● **Listed records**

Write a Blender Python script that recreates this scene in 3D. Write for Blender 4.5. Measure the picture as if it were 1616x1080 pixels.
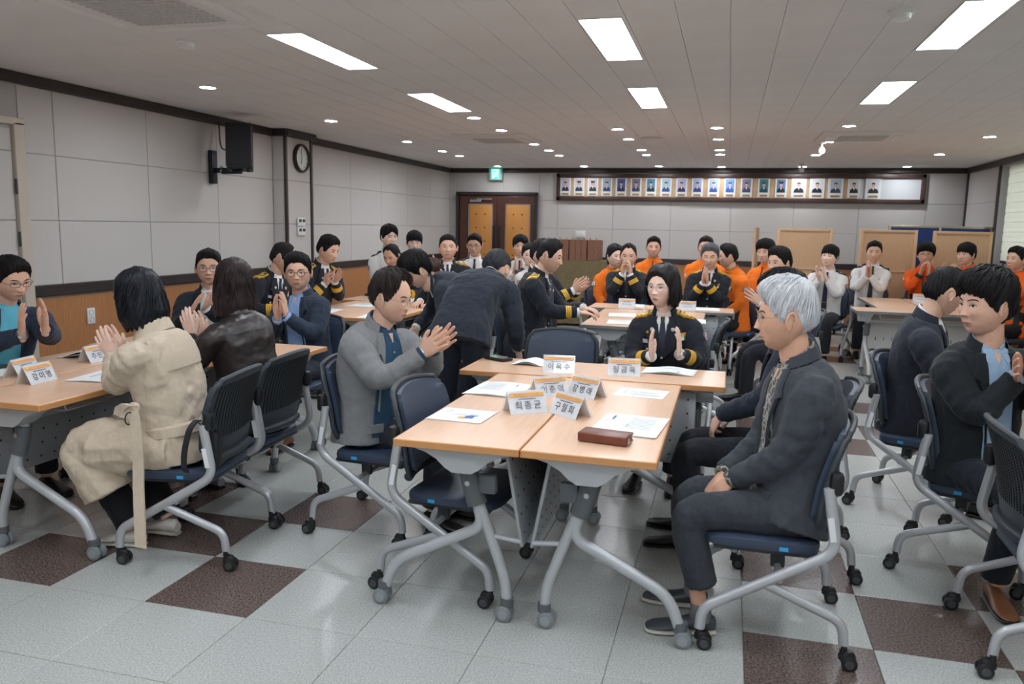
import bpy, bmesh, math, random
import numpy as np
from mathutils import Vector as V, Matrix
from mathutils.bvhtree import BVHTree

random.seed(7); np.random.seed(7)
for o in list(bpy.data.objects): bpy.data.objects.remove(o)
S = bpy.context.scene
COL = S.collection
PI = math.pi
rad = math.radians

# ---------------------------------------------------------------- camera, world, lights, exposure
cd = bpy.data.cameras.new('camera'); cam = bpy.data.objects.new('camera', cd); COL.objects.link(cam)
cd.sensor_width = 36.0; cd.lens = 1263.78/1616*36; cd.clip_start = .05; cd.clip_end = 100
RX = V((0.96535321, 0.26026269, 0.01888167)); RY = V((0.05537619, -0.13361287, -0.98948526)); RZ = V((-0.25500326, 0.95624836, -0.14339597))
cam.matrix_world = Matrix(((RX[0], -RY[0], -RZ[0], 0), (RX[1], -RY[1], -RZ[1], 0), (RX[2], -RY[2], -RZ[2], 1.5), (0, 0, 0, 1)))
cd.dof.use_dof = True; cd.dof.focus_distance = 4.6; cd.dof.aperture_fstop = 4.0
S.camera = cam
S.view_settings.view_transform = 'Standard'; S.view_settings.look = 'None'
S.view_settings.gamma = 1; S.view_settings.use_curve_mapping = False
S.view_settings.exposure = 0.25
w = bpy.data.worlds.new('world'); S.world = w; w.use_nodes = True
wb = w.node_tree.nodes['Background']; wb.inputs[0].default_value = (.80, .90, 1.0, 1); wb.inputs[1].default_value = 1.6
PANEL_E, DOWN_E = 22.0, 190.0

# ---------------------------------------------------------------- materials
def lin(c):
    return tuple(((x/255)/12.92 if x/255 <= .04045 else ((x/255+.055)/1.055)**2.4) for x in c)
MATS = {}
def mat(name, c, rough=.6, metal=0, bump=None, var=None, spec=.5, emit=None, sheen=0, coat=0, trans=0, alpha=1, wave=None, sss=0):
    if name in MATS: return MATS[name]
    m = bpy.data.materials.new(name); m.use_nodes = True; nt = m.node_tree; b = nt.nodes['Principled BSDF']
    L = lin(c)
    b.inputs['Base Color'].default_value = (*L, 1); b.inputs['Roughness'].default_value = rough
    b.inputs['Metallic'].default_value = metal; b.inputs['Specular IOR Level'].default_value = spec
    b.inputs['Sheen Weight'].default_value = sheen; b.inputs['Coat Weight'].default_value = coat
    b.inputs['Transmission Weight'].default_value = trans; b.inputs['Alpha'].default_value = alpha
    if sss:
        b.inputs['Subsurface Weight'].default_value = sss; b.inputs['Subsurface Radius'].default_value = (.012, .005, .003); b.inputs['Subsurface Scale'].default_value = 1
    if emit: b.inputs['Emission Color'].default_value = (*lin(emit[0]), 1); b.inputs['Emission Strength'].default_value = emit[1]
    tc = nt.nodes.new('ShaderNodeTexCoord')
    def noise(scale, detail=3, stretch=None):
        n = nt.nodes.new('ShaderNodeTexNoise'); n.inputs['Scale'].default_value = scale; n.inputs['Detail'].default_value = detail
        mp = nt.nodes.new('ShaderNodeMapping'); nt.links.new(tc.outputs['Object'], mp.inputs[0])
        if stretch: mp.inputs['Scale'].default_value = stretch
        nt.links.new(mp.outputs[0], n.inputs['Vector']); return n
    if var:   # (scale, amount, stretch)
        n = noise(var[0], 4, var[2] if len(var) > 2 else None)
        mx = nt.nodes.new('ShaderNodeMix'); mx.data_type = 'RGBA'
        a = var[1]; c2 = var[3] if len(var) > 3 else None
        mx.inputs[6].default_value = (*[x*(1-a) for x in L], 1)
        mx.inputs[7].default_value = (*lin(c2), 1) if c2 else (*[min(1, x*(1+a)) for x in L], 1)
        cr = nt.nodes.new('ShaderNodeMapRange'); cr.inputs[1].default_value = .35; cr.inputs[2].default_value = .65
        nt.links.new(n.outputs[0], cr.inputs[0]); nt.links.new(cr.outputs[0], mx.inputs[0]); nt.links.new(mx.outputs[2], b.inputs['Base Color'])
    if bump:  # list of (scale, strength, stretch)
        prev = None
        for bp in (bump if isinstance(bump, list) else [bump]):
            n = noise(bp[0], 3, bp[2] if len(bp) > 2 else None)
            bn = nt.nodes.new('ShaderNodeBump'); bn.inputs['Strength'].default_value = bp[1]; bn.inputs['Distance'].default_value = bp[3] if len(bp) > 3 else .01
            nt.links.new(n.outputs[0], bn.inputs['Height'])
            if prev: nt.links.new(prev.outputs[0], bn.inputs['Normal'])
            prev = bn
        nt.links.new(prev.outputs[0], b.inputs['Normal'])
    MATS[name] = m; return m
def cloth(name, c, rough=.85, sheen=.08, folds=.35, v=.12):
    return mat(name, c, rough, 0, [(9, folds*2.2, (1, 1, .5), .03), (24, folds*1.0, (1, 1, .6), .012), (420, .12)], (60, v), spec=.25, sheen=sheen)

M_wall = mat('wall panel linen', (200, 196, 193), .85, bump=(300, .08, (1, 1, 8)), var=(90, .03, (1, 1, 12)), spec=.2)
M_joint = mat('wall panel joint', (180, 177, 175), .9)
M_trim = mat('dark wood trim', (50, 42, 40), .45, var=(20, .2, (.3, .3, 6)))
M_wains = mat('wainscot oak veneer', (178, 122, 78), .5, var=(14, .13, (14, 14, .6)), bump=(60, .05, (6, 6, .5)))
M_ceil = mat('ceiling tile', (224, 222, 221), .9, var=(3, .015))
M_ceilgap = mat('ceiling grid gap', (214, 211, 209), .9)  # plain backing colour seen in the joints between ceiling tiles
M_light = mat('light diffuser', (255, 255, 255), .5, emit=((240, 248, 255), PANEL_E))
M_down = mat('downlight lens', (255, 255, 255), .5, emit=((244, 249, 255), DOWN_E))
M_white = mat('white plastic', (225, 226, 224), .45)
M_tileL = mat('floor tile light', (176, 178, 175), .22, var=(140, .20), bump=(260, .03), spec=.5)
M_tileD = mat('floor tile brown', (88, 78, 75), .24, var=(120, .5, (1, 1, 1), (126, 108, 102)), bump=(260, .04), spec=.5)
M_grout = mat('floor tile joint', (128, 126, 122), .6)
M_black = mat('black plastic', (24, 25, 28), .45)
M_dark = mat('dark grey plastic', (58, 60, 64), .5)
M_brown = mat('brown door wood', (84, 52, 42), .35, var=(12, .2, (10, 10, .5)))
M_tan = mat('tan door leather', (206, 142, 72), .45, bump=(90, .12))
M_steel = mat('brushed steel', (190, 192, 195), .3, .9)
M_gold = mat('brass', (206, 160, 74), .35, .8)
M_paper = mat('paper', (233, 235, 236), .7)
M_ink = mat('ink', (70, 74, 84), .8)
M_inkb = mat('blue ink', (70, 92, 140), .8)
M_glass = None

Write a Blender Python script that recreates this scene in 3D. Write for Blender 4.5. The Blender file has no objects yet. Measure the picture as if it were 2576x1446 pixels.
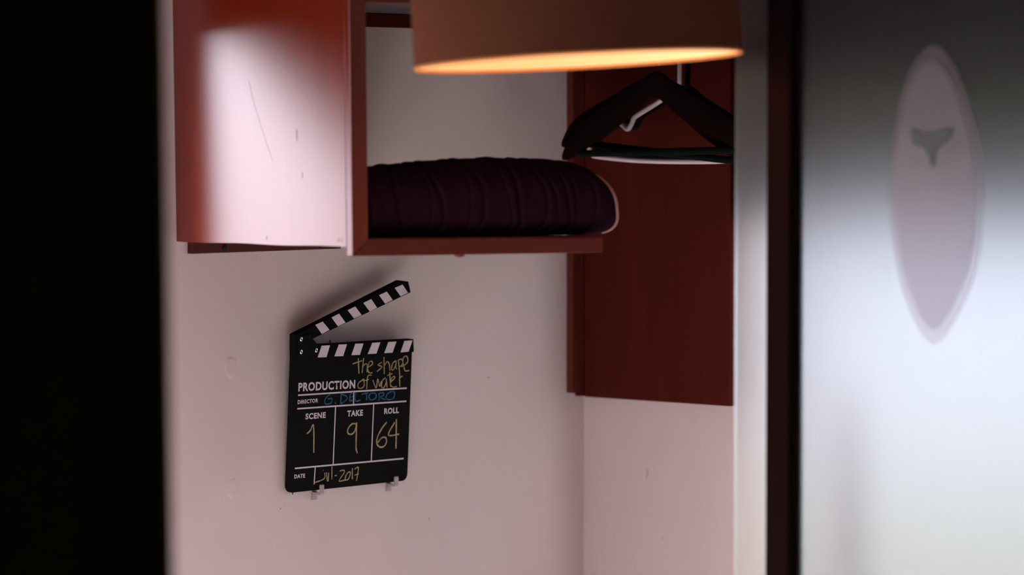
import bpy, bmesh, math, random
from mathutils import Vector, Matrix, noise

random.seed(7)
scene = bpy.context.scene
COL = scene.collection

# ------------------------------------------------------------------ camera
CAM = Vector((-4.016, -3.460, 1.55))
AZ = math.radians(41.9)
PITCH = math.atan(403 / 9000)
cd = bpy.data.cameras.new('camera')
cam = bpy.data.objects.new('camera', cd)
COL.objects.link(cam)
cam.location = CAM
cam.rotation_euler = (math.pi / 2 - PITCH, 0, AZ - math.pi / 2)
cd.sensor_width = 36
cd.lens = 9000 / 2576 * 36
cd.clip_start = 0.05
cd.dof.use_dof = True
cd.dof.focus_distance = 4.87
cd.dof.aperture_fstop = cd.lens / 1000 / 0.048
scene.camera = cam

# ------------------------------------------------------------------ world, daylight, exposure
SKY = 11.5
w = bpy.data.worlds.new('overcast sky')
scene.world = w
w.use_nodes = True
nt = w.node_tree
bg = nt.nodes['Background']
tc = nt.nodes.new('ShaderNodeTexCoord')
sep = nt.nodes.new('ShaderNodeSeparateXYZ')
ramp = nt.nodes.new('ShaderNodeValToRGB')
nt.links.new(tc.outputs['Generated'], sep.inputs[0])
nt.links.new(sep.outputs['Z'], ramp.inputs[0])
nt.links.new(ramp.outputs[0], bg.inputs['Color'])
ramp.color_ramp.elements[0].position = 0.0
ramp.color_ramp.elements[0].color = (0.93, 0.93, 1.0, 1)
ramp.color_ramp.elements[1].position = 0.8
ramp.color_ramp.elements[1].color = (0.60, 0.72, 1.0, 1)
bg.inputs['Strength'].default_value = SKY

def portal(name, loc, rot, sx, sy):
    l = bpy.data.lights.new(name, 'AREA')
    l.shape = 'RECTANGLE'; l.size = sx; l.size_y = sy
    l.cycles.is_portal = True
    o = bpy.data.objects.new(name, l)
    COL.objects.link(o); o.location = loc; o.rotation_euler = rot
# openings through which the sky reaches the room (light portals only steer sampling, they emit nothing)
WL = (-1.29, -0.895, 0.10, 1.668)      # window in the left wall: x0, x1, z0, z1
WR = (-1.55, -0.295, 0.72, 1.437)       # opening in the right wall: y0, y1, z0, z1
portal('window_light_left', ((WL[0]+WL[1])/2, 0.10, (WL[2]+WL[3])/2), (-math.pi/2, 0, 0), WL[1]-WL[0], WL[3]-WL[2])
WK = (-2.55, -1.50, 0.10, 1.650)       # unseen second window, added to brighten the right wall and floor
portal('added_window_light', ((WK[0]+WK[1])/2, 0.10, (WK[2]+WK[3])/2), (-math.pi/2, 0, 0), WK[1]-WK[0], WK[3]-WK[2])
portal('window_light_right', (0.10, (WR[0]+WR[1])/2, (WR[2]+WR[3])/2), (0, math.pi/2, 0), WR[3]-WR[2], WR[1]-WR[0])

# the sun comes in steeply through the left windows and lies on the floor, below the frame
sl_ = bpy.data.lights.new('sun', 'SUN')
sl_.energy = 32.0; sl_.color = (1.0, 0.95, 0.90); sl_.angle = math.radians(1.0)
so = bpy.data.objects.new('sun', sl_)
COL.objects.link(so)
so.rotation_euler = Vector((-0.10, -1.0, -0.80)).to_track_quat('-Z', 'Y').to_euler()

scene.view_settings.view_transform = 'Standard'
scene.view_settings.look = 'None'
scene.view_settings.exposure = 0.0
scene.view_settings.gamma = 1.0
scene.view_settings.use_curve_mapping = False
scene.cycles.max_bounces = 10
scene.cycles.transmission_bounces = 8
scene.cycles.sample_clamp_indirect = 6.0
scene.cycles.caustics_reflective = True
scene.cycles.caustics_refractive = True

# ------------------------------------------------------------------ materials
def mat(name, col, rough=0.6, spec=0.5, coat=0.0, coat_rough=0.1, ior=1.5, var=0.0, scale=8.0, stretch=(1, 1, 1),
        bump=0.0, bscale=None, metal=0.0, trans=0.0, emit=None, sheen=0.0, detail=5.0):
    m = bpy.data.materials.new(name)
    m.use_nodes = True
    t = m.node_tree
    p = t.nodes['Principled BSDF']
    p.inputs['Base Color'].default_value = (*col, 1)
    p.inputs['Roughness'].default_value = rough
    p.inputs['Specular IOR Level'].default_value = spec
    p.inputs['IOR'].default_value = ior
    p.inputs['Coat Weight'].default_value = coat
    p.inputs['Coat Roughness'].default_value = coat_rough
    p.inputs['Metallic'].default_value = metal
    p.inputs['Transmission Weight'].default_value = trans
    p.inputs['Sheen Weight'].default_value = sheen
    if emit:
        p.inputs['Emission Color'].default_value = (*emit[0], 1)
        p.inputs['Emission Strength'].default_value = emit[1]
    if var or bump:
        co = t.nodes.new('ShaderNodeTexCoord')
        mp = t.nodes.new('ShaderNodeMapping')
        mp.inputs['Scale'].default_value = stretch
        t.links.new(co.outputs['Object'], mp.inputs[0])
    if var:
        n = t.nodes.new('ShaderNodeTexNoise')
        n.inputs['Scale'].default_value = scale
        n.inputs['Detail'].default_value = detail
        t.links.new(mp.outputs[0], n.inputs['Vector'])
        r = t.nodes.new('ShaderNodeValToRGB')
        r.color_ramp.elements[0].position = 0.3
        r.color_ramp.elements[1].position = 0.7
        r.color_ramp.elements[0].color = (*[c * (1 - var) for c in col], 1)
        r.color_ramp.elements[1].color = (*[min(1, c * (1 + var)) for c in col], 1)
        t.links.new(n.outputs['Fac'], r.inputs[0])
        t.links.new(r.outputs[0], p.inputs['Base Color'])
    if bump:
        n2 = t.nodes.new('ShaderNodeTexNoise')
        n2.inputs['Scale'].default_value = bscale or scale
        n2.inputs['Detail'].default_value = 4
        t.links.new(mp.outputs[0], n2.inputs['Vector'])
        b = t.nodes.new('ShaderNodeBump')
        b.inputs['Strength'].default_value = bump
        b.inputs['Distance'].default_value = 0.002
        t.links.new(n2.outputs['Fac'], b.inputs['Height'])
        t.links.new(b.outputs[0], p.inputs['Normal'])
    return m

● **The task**
Using the entries above, write out exactly the lines from the one with "were 2576x1446 pixels." through the one with "COL = scene.collection", ends included. Leave out any pictures.

● **Exercise result**
Write a Blender Python script that recreates this scene in 3D. Write for Blender 4.5. The Blender file has no objects yet. Measure the picture as if it were 2576x1446 pixels.
import bpy, bmesh, math, random
from mathutils import Vector, Matrix, noise

random.seed(7)
scene = bpy.context.scene
COL = scene.collection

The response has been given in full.